# START OF Extracted records

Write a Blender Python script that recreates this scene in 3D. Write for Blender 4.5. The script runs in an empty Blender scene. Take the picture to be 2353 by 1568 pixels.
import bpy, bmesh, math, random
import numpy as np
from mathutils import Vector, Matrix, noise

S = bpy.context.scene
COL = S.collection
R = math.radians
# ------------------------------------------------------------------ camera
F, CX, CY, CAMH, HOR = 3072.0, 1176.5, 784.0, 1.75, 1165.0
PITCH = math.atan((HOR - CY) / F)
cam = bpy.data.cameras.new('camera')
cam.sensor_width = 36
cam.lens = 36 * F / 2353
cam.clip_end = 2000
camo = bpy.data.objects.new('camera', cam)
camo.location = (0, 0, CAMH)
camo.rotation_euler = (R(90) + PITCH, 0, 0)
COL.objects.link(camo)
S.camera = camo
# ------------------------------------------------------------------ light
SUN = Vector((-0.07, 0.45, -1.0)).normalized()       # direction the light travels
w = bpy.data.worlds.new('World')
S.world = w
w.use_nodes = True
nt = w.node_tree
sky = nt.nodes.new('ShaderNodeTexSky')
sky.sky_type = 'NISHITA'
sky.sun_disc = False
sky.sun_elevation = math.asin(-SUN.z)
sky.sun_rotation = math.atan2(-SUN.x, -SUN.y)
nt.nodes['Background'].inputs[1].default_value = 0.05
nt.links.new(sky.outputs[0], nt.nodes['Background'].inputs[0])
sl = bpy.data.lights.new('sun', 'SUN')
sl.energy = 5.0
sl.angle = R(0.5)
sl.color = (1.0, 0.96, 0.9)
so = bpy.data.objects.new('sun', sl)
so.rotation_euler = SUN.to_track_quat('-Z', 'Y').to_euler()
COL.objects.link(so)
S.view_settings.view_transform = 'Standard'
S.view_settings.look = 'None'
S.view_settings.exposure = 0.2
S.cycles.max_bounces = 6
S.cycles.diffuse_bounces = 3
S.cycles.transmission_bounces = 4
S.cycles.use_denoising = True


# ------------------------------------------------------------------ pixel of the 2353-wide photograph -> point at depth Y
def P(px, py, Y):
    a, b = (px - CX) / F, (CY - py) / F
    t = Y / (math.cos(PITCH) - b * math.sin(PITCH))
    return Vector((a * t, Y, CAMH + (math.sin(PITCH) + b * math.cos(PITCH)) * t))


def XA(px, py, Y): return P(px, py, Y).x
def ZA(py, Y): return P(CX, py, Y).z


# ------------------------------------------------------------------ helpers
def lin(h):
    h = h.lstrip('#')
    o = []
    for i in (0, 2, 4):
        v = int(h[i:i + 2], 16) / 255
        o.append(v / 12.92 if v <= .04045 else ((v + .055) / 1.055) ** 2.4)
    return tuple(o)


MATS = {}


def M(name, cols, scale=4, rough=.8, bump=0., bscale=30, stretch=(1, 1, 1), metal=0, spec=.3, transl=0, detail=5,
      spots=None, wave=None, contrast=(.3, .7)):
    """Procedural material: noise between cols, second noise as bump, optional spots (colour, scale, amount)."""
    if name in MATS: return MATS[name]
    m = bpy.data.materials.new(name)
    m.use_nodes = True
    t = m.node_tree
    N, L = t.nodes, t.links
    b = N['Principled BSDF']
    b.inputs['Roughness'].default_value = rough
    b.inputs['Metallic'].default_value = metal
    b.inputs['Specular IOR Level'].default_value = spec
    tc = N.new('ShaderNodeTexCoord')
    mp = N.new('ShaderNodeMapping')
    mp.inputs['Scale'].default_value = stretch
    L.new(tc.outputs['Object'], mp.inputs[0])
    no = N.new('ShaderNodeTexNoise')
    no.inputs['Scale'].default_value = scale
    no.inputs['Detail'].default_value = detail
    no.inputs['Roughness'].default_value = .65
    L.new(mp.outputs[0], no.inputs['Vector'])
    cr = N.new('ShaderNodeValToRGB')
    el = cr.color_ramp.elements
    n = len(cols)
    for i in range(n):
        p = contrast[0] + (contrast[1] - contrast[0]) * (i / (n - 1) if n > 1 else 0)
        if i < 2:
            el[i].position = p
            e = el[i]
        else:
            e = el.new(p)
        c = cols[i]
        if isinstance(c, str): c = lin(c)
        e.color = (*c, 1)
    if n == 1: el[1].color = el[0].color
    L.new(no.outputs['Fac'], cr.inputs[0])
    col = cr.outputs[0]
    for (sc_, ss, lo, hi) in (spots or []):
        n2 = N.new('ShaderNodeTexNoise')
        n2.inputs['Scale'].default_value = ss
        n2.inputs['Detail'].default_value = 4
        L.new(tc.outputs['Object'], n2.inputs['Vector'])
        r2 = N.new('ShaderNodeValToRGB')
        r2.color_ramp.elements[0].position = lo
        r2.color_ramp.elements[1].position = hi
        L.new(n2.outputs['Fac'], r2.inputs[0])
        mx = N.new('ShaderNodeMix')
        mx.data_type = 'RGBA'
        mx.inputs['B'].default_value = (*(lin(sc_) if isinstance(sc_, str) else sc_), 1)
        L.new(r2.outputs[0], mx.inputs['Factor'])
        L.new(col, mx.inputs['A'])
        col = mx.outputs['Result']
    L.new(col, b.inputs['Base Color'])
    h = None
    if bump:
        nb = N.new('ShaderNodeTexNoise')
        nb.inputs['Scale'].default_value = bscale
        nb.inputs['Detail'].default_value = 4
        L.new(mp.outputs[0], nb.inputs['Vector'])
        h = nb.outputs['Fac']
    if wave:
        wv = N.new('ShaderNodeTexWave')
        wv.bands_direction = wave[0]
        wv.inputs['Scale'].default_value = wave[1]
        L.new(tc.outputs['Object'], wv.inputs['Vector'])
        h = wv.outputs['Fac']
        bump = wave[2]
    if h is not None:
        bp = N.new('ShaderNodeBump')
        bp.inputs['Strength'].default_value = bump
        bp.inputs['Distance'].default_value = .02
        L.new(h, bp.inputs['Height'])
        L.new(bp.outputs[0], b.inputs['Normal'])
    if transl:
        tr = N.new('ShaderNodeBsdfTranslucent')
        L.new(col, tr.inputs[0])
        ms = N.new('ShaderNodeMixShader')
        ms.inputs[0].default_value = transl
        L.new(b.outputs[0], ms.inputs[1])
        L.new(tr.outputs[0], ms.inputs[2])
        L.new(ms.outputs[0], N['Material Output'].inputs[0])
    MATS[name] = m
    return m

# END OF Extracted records
# START OF Extracted records

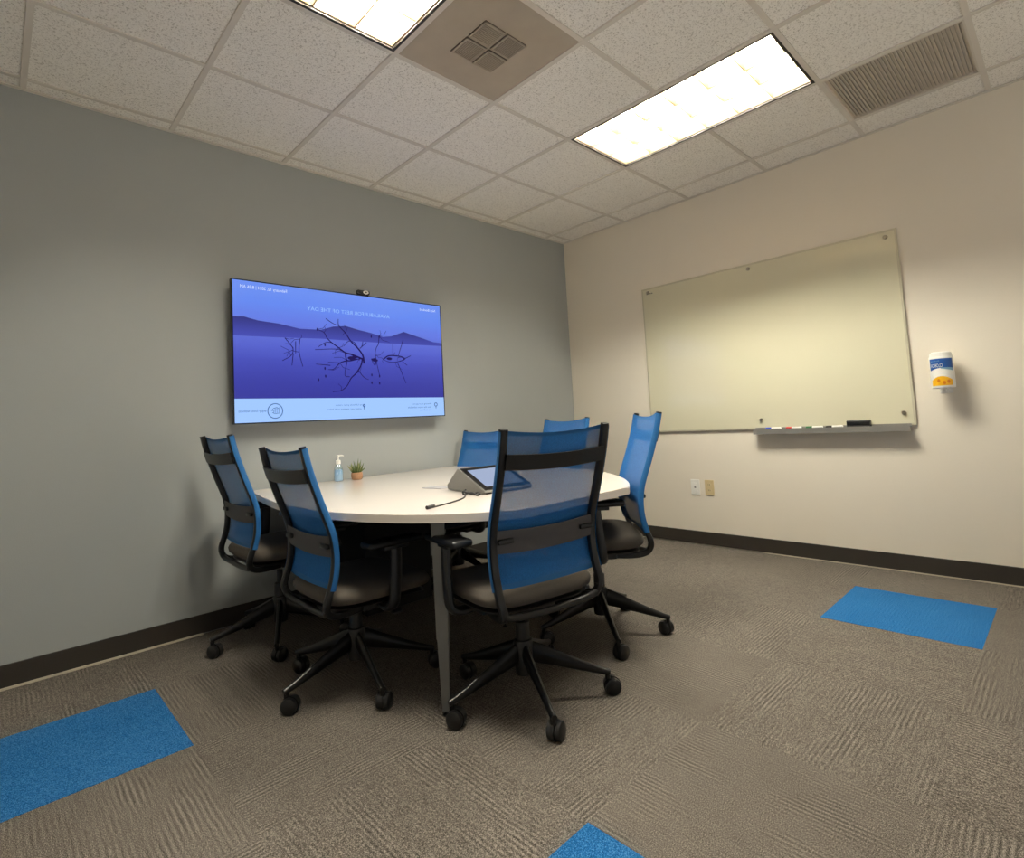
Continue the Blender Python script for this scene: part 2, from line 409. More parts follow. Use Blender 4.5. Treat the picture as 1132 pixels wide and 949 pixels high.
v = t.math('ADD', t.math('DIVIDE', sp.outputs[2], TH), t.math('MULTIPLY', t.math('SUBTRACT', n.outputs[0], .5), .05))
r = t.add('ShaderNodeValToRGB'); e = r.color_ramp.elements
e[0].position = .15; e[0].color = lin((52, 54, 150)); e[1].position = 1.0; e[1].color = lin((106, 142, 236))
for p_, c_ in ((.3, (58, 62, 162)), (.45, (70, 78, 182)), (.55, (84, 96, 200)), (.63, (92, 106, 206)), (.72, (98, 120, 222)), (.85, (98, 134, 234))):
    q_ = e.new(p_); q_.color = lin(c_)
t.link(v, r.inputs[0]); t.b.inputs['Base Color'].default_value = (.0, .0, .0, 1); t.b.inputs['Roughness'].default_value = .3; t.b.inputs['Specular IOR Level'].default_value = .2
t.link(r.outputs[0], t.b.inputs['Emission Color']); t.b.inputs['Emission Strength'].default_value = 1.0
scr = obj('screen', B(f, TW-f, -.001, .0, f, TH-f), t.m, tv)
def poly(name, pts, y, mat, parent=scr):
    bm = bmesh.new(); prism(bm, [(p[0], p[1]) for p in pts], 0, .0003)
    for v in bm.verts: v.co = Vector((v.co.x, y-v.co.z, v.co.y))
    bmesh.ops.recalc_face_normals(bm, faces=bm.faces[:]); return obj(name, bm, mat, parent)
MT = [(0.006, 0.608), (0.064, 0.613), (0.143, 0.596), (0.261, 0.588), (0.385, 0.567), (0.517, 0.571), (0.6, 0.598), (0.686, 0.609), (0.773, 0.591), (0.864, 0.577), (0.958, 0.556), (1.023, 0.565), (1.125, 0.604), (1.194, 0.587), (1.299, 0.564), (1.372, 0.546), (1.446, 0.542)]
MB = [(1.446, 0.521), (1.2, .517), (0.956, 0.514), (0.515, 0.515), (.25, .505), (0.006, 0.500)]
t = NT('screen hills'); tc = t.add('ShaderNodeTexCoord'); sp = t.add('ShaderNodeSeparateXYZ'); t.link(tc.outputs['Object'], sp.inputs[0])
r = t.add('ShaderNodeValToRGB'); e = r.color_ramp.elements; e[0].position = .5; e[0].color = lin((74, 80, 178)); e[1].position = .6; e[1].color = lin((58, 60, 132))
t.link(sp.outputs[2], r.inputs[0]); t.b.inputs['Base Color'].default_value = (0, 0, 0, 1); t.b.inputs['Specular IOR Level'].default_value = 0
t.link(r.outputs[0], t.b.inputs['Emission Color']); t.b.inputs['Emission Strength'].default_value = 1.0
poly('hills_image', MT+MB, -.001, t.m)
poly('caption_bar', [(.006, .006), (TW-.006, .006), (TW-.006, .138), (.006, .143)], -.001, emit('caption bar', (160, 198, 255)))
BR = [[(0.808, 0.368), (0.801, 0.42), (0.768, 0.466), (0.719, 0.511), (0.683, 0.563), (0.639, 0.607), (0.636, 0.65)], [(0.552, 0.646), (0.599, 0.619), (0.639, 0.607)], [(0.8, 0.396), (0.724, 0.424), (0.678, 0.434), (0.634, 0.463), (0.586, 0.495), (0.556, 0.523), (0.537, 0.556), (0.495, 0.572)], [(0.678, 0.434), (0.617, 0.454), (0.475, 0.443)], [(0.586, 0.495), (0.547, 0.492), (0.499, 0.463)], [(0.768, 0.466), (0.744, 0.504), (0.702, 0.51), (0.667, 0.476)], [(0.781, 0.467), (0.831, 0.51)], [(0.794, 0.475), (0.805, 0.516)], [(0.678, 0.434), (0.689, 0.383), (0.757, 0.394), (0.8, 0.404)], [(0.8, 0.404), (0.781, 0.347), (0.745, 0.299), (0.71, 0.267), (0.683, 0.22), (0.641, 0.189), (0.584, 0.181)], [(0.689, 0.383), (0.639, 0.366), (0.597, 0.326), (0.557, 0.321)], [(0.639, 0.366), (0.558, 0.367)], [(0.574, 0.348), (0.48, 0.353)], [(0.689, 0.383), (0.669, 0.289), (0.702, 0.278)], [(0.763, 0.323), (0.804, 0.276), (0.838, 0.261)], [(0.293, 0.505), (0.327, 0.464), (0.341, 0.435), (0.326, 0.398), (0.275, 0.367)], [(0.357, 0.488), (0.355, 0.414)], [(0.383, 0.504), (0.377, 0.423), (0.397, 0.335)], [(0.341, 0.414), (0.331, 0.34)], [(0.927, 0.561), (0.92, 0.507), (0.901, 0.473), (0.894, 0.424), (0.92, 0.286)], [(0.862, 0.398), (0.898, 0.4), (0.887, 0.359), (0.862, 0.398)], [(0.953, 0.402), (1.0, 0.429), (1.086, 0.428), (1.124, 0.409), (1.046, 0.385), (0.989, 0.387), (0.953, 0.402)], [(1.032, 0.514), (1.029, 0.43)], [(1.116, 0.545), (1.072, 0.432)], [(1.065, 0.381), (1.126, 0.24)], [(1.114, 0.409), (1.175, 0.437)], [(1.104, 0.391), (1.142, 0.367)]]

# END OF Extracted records

● Aim: Using the data above, repeat exactly the lines that begin at the line with "Write a Blender" and end at the line with "from mathutils import Vector, Matrix, noise", both ends included.

● Written reply:
Write a Blender Python script that recreates this scene in 3D. Write for Blender 4.5. The script runs in an empty Blender scene. Take the picture to be 2353 by 1568 pixels.
import bpy, bmesh, math, random
import numpy as np
from mathutils import Vector, Matrix, noise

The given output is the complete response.